About MSCS

Mission Statement of the Department of Mathematics, Statistics, and Computer Science

The St. Olaf MSCS Department fosters an inclusive community of students and faculty centered around mathematics, statistics, and computer science; their characteristic modes of thought, reasoning, and problem solving; their beauty, power, and enjoyment; and their importance among the liberal arts.

To this end, we strive:
1.  to cultivate a “big tent” philosophy, welcoming students with a broad range of interests, backgrounds, experiences, and aspirations;
2.  to develop and support leadership and innovation in teaching, learning, and scholarship;
3.  to build forward-looking interactions among our distinct but connected disciplines;
4.  to provide rigorous and stimulating academic and intellectual experiences for students and faculty; and
5.  to engage with larger academic and intellectual communities.
Approved by MSCS on May 22, 2013

Mission Statement of the St.
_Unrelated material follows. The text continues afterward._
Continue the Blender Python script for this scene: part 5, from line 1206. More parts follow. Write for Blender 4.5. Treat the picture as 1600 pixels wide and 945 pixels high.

Olaf Mathematics Program

To foster a community of students and faculty that promotes the beauty, power, and enjoyment of mathematical thought, and its importance among the liberal arts.

To this end, we strive:
1.  to provide substantial and stimulating mathematical experiences for students and faculty;
2.  to include a broad range of students–not just a small elite–in our community;
3.  to contribute to and learn from the larger mathematical community through scholarship and other public professional activities;
4.  to support innovation in teaching, learning, and scholarship;
5.  to extend our mathematical horizons beyond the classroom and campus;
6.  to enjoy and celebrate the doing and learning of mathematics.

Mission Statement of the St. Olaf Computer Science Program

Computer Science at St. Olaf

St. Olaf’s Computer Science curriculum offers a breadth-first introduction to CS that makes the fundamental principles of CS available to liberal-arts students of any discipline, and simultaneously develops the analytical thinking skills needed for later courses. Starting with the first course (which satisfies the College’s Mathematical Reasoning [MAR] requirement), the program emphasizes a hands-on approach to teaching, which emphasizes learning intellectual concepts through concrete exercises. The courses span national expectations for CS curricula, and the program embraces its liberal arts context in the organization of its major, its emphasis on teamwork and communication skills, its involvement in interdisciplinary projects, and its distinctive, integrated interest in computing ethics.
Combined with St. Olaf’s approach to the liberal arts and any other interests or major one may have, the thinking skills, ethical analysis, empowering concepts and learning experiences offered by CS courses prepare students to make lifelong contributions to the 21st century world, whether in computing-related areas or in fields not usually associated with computing.